__Input for this task__:
------------------------------------

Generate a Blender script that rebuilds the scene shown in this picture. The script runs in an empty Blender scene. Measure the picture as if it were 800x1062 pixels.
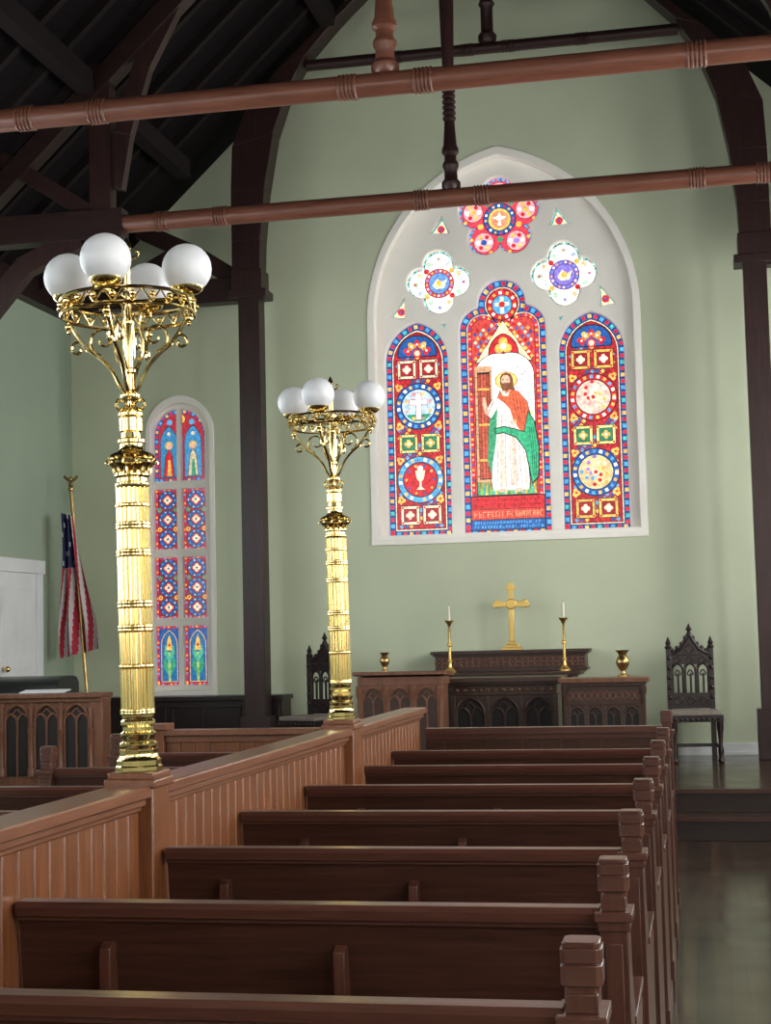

------------------------------------

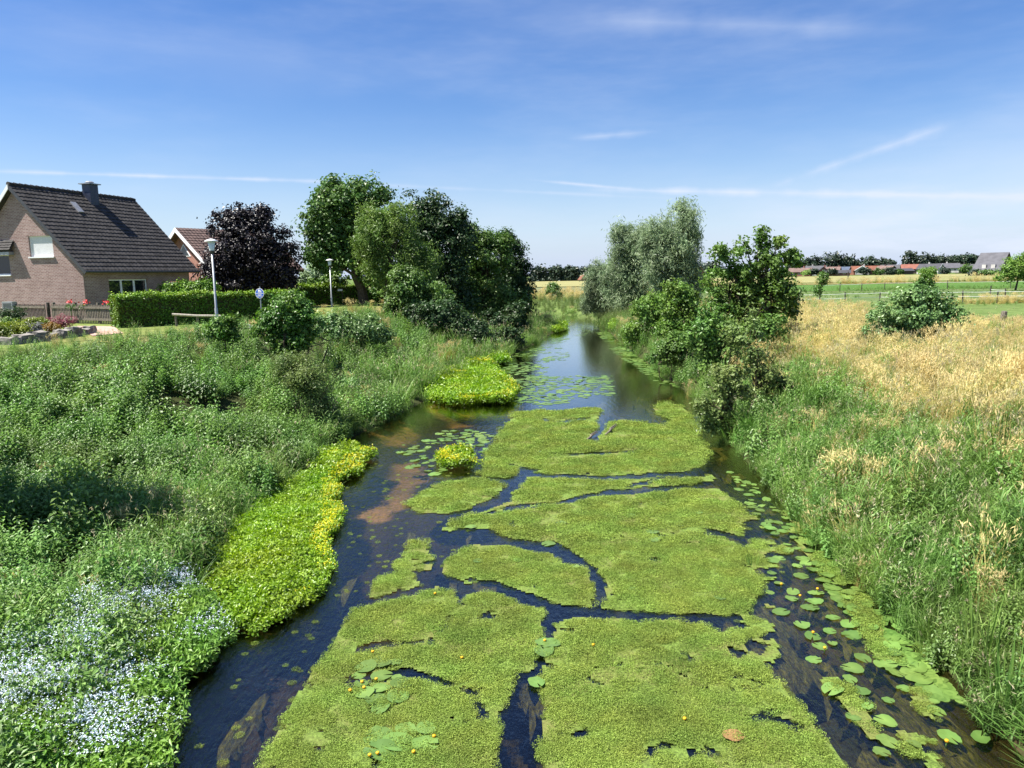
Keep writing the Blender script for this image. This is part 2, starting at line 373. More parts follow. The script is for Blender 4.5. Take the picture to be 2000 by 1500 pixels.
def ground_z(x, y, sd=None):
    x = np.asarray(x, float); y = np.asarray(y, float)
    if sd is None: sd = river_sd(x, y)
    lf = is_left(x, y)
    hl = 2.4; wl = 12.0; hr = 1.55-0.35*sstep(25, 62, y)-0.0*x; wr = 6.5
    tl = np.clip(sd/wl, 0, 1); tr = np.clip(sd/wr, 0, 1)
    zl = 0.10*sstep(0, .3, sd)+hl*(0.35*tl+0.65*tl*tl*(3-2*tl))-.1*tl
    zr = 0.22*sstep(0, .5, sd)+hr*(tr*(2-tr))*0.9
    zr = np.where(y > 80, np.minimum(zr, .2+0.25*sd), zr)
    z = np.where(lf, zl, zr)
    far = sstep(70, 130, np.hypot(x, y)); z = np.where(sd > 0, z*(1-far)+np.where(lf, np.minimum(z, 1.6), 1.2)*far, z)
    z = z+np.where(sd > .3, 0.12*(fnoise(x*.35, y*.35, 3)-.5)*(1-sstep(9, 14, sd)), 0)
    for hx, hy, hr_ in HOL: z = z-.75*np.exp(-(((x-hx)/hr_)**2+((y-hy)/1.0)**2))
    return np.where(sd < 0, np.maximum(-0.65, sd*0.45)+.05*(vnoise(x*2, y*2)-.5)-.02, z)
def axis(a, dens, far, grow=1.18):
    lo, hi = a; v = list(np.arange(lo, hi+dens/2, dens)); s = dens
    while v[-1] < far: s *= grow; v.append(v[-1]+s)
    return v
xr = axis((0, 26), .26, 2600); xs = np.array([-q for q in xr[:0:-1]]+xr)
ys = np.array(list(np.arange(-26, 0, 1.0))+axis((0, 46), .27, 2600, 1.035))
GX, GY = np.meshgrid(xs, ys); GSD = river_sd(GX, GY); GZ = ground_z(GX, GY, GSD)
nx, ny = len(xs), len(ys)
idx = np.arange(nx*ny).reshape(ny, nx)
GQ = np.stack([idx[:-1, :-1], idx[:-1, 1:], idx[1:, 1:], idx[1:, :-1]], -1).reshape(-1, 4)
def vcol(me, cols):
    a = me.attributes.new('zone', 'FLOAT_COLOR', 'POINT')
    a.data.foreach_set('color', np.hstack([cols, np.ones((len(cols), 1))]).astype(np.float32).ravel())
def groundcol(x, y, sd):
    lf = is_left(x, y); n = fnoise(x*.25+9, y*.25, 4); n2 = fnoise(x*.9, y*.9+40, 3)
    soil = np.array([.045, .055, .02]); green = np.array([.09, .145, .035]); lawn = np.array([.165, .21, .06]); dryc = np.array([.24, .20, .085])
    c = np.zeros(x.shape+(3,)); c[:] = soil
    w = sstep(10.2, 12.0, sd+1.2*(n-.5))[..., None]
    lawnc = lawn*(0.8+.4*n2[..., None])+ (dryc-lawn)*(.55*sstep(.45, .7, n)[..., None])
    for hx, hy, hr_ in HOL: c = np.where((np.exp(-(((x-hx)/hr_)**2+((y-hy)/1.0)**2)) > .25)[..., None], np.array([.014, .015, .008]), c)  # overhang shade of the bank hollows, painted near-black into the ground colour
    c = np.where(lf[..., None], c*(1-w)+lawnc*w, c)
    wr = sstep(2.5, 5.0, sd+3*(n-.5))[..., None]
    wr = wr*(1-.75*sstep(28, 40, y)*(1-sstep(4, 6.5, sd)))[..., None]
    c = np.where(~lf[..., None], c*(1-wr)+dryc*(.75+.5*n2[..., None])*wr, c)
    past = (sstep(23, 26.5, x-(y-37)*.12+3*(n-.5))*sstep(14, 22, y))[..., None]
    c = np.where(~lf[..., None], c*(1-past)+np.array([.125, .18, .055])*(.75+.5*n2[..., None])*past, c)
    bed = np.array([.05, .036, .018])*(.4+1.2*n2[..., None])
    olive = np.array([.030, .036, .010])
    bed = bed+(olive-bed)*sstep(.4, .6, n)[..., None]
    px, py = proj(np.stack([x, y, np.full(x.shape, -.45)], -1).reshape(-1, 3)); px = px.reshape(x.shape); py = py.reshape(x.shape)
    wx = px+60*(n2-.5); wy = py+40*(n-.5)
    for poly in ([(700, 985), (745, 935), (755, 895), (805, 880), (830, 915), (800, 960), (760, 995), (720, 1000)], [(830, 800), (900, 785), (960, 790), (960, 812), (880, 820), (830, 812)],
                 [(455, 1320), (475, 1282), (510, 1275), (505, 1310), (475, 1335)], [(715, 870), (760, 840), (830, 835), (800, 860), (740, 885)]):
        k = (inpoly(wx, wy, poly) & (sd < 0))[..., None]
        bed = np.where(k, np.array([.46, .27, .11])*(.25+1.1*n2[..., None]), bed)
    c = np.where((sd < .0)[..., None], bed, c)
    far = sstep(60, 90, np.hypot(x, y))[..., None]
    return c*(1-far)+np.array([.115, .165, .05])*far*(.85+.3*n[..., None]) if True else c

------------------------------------

__Directions__:
Looking back at the lines above, state how many contain the word "script", and supply nothing besides the number.

__Exercise result__:
2